From Russia, a Royal Infatuation That Misses Its Mark

Augustina's misdirected missive. Her return address in Russia is blurred to protect her privacy.
Augustina's misdirected missive. Her return address in Russia is blurred to protect her privacy. (Prince William County Circuit Co - Prince William County Circuit Co)
By Theresa Vargas
Washington Post Staff Writer
Wednesday, March 8, 2006

She wanted a prince and a palace.

But a young Russian college student who sent a letter meant for Prince William -- as in Prince William, future king of England -- royally missed the Zip code. Instead of arriving at Buckingham Palace, the letter reached the Prince William County courthouse in Manassas.

The envelope, which came with four postmarked Russian stamps, was addressed only to "William."

"I thought it was cute, like he was her personal friend," said Circuit Court Deputy Clerk Shari Starr, who opened the letter Monday.

Since then, it has passed through a few hands, though none British or royal. Yesterday it was in Wendy Jones's custody. The chief deputy clerk was looking for a way to get it to its intended destination.

"I just don't have the heart to throw it away," she said. "She's so sincere."

The letter begins: "Dear William, Hello! How are you?"

The writer, named only as Augustina, tells him she is from Kemerovo, describing it as "a small city where coal industry is widely developed." She is 20, and the letter wavers between mature concerns and teenage curiosities.

She writes that she worries about environmental pollution, is studying surgical hematology and finds a sense of freedom in nature.
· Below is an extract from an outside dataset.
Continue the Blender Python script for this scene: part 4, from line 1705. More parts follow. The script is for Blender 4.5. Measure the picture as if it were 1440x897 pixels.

She expresses a curiosity about England and the United States.

Then the teenager peeks out: "Dear William I'd like to hear your point of view because I rate highly your looks." American translation: You are cute.

"What type of horses are most popular in England?"

"What type of activities or hobbies do you enjoy?"

"What type of movies, music books do you like? What type of food do you like?"

Court officials said the letter is the first of its kind for the courthouse, named for the county, which is named after Prince William Augustus, Duke of Cumberland. Strange letters are a norm, they said, but few have traveled such a distance.

"They usually come from the prisons," Starr said.

This one, however, produced more than a few smiles and laughs as court employees pondered how the confusion happened. Was it a Google mishap? Did Augustina think the prince had a Virginia apartment? Did she really expect to get a reply?

"It's like leaving a letter in a bottle," Deputy Clerk Maria G. McCaleb said of the letter's long journey and mystery.